An improved Rapidly-exploring Random Tree Approach for Robotic Dynamic Path Planning

Abstract

Aiming at solving the issue that the existing Rapidly-exploring Random Tree (RRT) algorithm cannot well replan the paths to avoid dynamic obstacles for robotic manipulator autonomously and rapidly in complex cluttered environments, three-dimensional reconstruction of the global dynamic scene around the robotic manipulator is carried out based on RGB-D visual sensor in this paper. A Bi-RRT-Star dynamic path planning approach based on improved exploring function with goal direction is proposed, which is improved from connection strategy, heuristic intensive exploring, and adjacent nodes expansion. On this basis, a multi-step expansion strategy with heuristic greedy is presented. Finally, the relevant evaluation indices of the proposed approach are verified in Virtual Robot Environment Platform (VREP) software.
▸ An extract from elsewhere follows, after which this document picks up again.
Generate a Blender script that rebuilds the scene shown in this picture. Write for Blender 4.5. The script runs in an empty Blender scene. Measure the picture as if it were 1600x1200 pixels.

The simulation results show that in comparison with Bi-RRT and RRT-Star algorithms, the proposed method has a higher success rate in dynamic path planning online with less planning time and lower trajectory cost. In addition, a realistic experiment is designed to make UR robotic manipulator avoid human arm random motions dynamically. The experimental results show that the proposed method successfully realizes that robotic manipulator can avoid continuous moving obstacles of human arm online smoothly, comprehensively verifying the effectiveness and superiority.